While participants in today’s Lean Startup workshop are on break, I decided to create, what I hope, will be a more effective way to get feedback about the session.
Last week in a session with 40 people, 7 left feedback using the ‘feedback wall’ that was posted beside the door despite numerous reminders. At the next session with 18 people, 3 left verbal feedback and nothing on the ‘feedback wall’. 1 person from the second session filled out the follow-up survey I sent out. I noticed during LESS 2012 that a small minority had filled out the feedback stickies on the feedback wall.
My gut says people enjoyed the sessions based on verbal feedback but I still wanted to do some type of experiment because maybe I’m not so good at reminding people about the feedback wall or I’m not really good at explicitly asking for feedback.

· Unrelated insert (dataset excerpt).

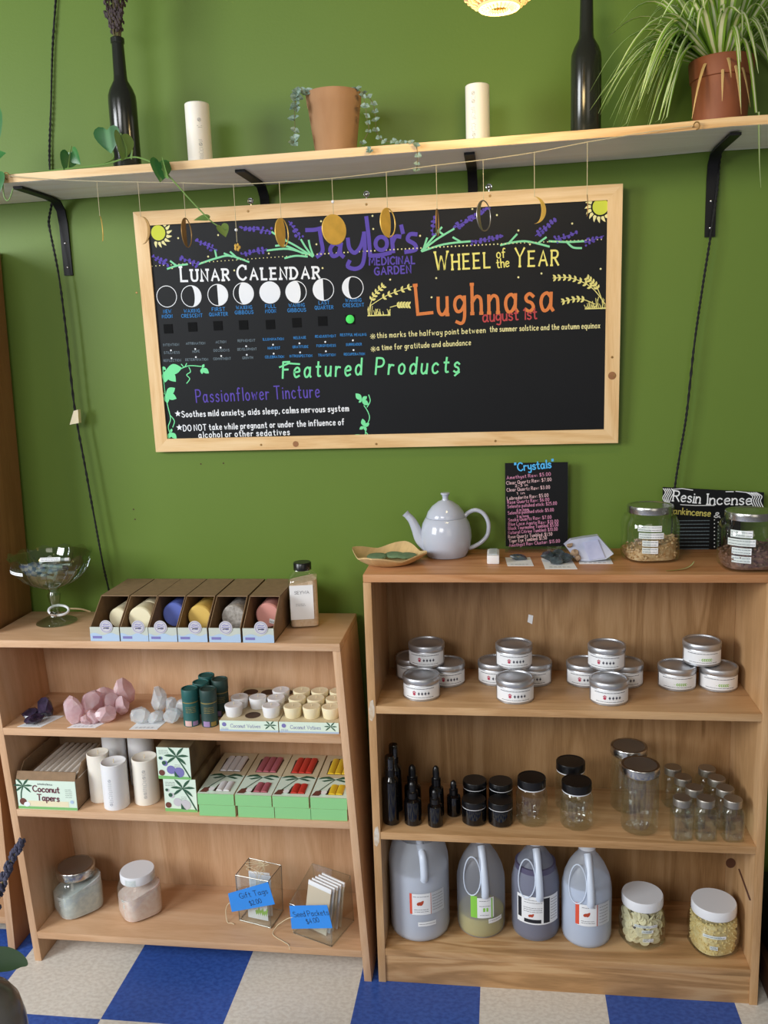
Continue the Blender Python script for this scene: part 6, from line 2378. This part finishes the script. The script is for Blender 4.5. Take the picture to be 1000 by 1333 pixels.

I suppose it could be said that I’m not all that good so people are indifferent about giving feedback. Either way, I wanted to try something new.
My Hypothesis: People are more likely to leave feedback if they don’t have to ‘remember’ to fill it out on their way out of the session on the feedback wall. Using Net Promotor reduces any barrier to providing feedback because writing a number on a sticky is extremely low effort.
My Experiment: Use net promotor with an optional comment, put the sticky where they are sitting and ask them to fill it out before the last exercise.


Before the wrap-up I asked them to take two minutes and provide feedback. Comments were optional, I at least wanted to track Net Promotor because I find that to be an effective metric.
The Results:
94% provided feedback (15/16).
93% of the people who provided feedback wrote a comment (14/15).
Net Promotor was 19.96%. (33% if I include the people who answered with an 8 1/2) **
% promotors – 20% (3 of 15)
% Detractors – .06% (1 of 15)
** net promotor calculates the percentage of promotors (those who answer 9 or 10) subtract the percentage of detractors (those who answer 6 or lower). 7 and 8 are thrown out and I didn’t include the two people who rated it “8 1/2” as promotors, I threw those away too.
What I learned:
- It’s ok to ask for feedback without being irritating.
- dedicating time for feedback before the end of the session is a good idea because people don’t feel rushed to just write something down.
- Providing explicit feedback time generates comments even though I was only after the NPS (comments are always good though)
I’ll try this again tomorrow and update this post with the results.
*** Updated, Nov 20 ***
I did this again today. Here are the results:
100% provided feedback (19/19).
42% of the people who provided feedback wrote a comment (8/19).
Net Promotor was 21%.
% promotors – 31.5% (6 of 19)
% Detractors – 10.5% (2 of 19)
After I got feedback, I showed the participants my experiment because I wanted to show them that you don’t specifically have to apply “lean startup” to everything at work. Use data to support decisions you make with your product or service. I make mental notes about what I change from session to session and am using this feedback as way to see if the changes I’m making are working. Ideally I’d write this stuff down but since I’m an Agile guy, I don’t believe in documentation.